## WORK TO DO:
Transcribe the full listing below exactly.

## DATA SHOWN:
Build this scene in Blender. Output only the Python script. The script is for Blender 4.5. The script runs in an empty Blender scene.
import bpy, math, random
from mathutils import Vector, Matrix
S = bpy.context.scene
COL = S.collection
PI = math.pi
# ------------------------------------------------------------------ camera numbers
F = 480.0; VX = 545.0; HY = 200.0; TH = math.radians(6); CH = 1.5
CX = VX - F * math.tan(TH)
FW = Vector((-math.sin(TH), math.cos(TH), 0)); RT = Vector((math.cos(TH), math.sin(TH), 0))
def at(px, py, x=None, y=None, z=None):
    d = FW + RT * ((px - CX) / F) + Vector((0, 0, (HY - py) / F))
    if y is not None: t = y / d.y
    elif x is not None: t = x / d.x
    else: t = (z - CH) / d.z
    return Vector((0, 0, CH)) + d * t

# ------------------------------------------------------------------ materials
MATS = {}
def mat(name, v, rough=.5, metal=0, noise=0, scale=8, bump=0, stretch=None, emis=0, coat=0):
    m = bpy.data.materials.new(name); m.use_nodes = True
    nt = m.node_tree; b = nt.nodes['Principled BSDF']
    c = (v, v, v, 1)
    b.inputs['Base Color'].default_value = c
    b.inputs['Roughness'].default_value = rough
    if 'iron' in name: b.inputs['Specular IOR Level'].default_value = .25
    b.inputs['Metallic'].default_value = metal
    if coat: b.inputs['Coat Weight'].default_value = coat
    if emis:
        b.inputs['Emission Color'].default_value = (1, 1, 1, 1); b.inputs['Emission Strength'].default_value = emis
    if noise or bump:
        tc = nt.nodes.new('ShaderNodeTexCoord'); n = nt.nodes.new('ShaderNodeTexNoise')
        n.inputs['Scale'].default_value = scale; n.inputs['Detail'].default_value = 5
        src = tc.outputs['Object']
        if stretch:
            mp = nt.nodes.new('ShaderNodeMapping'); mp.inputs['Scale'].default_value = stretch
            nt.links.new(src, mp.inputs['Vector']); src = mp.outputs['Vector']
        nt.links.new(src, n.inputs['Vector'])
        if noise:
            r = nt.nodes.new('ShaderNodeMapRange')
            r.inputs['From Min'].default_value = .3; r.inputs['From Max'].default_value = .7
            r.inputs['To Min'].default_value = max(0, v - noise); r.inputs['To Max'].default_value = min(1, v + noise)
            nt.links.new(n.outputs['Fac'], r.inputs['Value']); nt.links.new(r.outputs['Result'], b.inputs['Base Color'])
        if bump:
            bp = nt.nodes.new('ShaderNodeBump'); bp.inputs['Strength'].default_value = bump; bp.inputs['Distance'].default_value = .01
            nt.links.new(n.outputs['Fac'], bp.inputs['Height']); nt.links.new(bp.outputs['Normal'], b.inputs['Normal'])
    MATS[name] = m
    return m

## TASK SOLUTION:
Build this scene in Blender. Output only the Python script. The script is for Blender 4.5. The script runs in an empty Blender scene.
import bpy, math, random
from mathutils import Vector, Matrix
S = bpy.context.scene
COL = S.collection
PI = math.pi
# ------------------------------------------------------------------ camera numbers
F = 480.0; VX = 545.0; HY = 200.0; TH = math.radians(6); CH = 1.5
CX = VX - F * math.tan(TH)
FW = Vector((-math.sin(TH), math.cos(TH), 0)); RT = Vector((math.cos(TH), math.sin(TH), 0))
def at(px, py, x=None, y=None, z=None):
    d = FW + RT * ((px - CX) / F) + Vector((0, 0, (HY - py) / F))
    if y is not None: t = y / d.y
    elif x is not None: t = x / d.x
    else: t = (z - CH) / d.z
    return Vector((0, 0, CH)) + d * t

# ------------------------------------------------------------------ materials
MATS = {}
def mat(name, v, rough=.5, metal=0, noise=0, scale=8, bump=0, stretch=None, emis=0, coat=0):
    m = bpy.data.materials.new(name); m.use_nodes = True
    nt = m.node_tree; b = nt.nodes['Principled BSDF']
    c = (v, v, v, 1)
    b.inputs['Base Color'].default_value = c
    b.inputs['Roughness'].default_value = rough
    if 'iron' in name: b.inputs['Specular IOR Level'].default_value = .25
    b.inputs['Metallic'].default_value = metal
    if coat: b.inputs['Coat Weight'].default_value = coat
    if emis:
        b.inputs['Emission Color'].default_value = (1, 1, 1, 1); b.inputs['Emission Strength'].default_value = emis
    if noise or bump:
        tc = nt.nodes.new('ShaderNodeTexCoord'); n = nt.nodes.new('ShaderNodeTexNoise')
        n.inputs['Scale'].default_value = scale; n.inputs['Detail'].default_value = 5
        src = tc.outputs['Object']
        if stretch:
            mp = nt.nodes.new('ShaderNodeMapping'); mp.inputs['Scale'].default_value = stretch
            nt.links.new(src, mp.inputs['Vector']); src = mp.outputs['Vector']
        nt.links.new(src, n.inputs['Vector'])
        if noise:
            r = nt.nodes.new('ShaderNodeMapRange')
            r.inputs['From Min'].default_value = .3; r.inputs['From Max'].default_value = .7
            r.inputs['To Min'].default_value = max(0, v - noise); r.inputs['To Max'].default_value = min(1, v + noise)
            nt.links.new(n.outputs['Fac'], r.inputs['Value']); nt.links.new(r.outputs['Result'], b.inputs['Base Color'])
        if bump:
            bp = nt.nodes.new('ShaderNodeBump'); bp.inputs['Strength'].default_value = bump; bp.inputs['Distance'].default_value = .01
            nt.links.new(n.outputs['Fac'], bp.inputs['Height']); nt.links.new(bp.outputs['Normal'], b.inputs['Normal'])
    MATS[name] = m
    return m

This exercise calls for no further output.